*SET EXERCISE*.
Skip every picture, and extract verbatim the lines from the line containing "Model this scene" to the line containing "from mathutils import Vector, noise, Matrix", both lines included.

Records with scene code:
◇ ◇ ◇ ◇
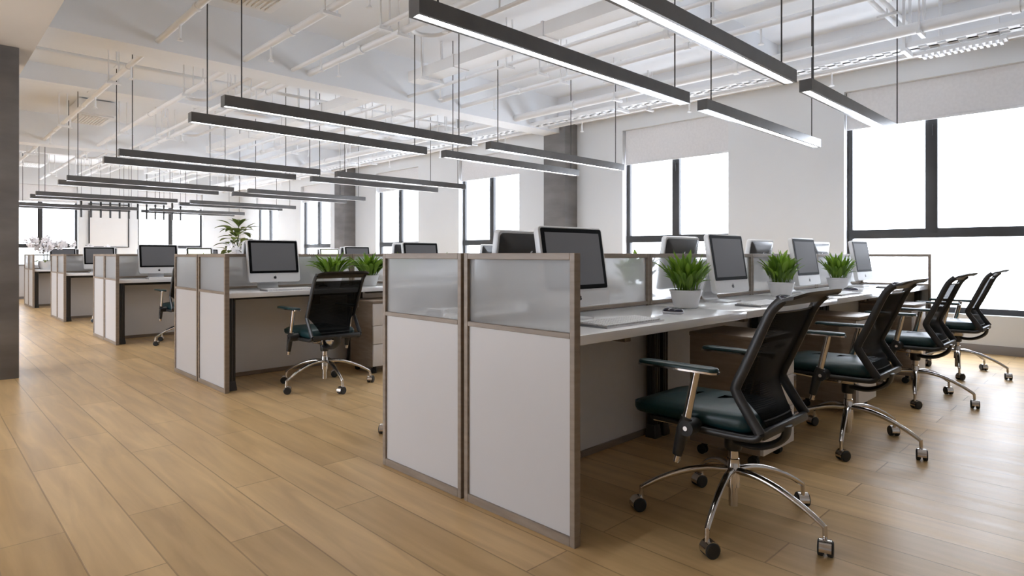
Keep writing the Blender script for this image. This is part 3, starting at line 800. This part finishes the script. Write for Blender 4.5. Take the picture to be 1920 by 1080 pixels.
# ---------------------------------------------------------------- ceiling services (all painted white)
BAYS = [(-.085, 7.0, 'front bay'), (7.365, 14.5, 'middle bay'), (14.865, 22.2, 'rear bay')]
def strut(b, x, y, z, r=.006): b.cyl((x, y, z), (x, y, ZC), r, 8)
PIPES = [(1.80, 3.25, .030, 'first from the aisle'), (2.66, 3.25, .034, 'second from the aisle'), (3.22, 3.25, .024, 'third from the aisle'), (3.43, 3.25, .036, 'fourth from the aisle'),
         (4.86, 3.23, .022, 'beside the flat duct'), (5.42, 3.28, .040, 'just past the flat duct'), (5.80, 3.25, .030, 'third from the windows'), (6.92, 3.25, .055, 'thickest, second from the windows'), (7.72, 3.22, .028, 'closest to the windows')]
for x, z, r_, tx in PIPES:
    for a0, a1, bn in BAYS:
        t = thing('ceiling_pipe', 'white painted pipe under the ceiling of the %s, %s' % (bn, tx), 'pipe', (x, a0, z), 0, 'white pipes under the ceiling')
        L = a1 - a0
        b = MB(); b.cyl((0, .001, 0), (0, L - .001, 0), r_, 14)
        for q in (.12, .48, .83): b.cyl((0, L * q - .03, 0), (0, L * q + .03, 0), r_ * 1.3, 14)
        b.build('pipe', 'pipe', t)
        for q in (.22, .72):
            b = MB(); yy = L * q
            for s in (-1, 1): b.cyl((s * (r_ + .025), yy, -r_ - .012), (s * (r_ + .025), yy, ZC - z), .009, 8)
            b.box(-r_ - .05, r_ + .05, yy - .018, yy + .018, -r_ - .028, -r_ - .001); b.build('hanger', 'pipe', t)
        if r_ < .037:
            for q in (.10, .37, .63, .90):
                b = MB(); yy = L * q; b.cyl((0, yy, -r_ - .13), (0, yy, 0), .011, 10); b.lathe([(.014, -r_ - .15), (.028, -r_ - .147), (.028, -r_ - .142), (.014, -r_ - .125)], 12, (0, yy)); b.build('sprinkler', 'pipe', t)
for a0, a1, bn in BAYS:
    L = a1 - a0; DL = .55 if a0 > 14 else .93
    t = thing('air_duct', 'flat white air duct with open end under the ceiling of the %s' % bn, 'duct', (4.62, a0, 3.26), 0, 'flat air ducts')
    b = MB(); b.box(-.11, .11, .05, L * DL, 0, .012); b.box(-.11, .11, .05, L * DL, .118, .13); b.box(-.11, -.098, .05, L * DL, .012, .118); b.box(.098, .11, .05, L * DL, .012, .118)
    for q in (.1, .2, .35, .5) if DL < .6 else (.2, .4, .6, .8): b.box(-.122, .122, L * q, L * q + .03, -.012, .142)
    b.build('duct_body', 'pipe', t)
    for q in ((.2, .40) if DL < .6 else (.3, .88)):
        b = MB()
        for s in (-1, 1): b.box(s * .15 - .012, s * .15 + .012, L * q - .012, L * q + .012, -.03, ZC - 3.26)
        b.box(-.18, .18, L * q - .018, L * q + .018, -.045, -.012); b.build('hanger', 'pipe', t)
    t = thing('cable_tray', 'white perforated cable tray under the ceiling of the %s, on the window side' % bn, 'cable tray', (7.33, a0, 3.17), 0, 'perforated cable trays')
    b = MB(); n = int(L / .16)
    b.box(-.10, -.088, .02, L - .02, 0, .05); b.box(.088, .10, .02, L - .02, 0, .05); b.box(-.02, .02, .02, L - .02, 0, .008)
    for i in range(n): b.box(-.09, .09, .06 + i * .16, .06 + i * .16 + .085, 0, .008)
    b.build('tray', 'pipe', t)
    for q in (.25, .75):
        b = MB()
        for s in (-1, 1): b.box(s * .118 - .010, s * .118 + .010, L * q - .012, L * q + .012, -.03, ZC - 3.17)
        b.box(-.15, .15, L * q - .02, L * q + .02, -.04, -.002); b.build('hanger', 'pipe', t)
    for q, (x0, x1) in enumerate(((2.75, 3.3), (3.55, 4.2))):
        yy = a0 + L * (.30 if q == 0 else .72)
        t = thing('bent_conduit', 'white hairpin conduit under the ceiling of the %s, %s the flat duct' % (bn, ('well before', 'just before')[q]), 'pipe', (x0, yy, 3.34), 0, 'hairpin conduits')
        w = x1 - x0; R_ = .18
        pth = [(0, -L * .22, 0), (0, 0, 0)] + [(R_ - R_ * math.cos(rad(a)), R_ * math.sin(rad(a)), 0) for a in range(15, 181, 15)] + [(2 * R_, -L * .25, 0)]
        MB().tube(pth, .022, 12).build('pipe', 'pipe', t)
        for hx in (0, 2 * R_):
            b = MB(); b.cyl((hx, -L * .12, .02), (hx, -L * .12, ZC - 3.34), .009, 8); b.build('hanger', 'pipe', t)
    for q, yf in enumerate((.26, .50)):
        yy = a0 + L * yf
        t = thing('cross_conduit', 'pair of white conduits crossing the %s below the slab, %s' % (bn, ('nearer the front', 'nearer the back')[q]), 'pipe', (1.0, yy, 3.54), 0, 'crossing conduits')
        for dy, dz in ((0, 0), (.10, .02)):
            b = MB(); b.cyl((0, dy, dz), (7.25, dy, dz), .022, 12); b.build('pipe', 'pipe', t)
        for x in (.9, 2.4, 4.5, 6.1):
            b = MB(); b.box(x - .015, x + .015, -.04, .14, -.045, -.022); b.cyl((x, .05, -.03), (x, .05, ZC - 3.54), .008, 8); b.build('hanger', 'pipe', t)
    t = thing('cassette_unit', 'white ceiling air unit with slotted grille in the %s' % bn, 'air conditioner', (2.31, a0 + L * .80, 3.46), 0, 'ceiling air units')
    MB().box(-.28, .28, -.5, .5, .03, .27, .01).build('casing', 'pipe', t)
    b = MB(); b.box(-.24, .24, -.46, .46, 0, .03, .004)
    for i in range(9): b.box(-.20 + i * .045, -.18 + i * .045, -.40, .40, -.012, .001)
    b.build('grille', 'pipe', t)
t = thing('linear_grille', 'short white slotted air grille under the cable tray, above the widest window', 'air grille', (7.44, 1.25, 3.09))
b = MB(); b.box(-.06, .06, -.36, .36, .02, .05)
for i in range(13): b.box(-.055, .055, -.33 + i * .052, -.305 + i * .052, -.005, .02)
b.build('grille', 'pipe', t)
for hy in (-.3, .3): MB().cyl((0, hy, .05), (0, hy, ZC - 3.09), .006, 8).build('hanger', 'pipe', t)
◇ ◇ ◇ ◇
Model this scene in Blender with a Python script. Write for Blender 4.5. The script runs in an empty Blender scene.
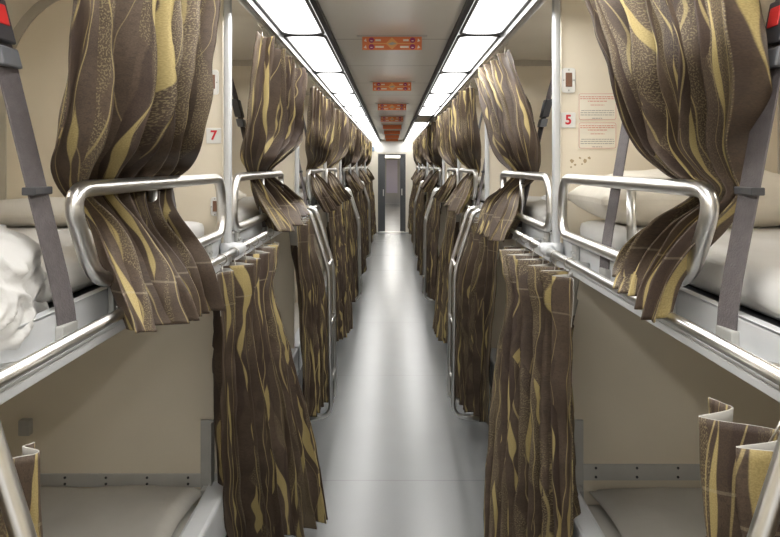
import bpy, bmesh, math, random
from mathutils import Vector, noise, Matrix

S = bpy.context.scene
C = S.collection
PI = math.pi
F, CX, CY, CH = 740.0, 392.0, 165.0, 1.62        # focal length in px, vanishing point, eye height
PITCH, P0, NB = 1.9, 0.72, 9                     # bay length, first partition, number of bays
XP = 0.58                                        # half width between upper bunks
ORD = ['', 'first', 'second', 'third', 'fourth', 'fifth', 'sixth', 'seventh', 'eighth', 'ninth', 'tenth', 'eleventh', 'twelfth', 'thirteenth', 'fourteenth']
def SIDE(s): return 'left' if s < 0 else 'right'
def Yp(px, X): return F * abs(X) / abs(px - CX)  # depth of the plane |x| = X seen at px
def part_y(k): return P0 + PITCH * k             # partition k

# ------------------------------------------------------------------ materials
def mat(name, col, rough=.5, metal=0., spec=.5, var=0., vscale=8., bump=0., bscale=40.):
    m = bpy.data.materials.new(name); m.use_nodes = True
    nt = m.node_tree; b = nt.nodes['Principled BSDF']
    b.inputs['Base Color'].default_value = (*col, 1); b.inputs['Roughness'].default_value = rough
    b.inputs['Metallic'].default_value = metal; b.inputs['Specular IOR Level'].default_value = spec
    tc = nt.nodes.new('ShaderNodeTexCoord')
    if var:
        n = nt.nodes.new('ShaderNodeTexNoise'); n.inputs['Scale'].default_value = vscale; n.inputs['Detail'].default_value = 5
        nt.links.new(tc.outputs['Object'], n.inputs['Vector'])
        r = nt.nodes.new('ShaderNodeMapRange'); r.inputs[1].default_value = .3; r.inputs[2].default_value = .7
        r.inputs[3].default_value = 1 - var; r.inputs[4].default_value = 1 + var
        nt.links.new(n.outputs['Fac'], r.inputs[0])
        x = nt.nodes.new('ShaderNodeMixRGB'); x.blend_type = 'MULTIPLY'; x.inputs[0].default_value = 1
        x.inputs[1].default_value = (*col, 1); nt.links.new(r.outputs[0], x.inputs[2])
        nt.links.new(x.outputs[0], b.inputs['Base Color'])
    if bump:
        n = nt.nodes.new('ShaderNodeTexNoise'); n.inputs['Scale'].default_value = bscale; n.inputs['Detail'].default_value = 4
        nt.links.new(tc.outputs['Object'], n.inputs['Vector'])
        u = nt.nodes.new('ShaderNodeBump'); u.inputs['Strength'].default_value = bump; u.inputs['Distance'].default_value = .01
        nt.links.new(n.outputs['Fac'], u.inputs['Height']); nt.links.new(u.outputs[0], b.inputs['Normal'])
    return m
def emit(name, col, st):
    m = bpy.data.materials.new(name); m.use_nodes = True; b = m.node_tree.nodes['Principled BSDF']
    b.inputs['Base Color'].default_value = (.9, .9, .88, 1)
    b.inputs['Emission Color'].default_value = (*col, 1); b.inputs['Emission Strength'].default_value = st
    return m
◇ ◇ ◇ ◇
*THE OUTPUT*.
Model this scene in Blender with a Python script. Write for Blender 4.5. The script runs in an empty Blender scene.
import bpy, bmesh, math, random
from mathutils import Vector, noise, Matrix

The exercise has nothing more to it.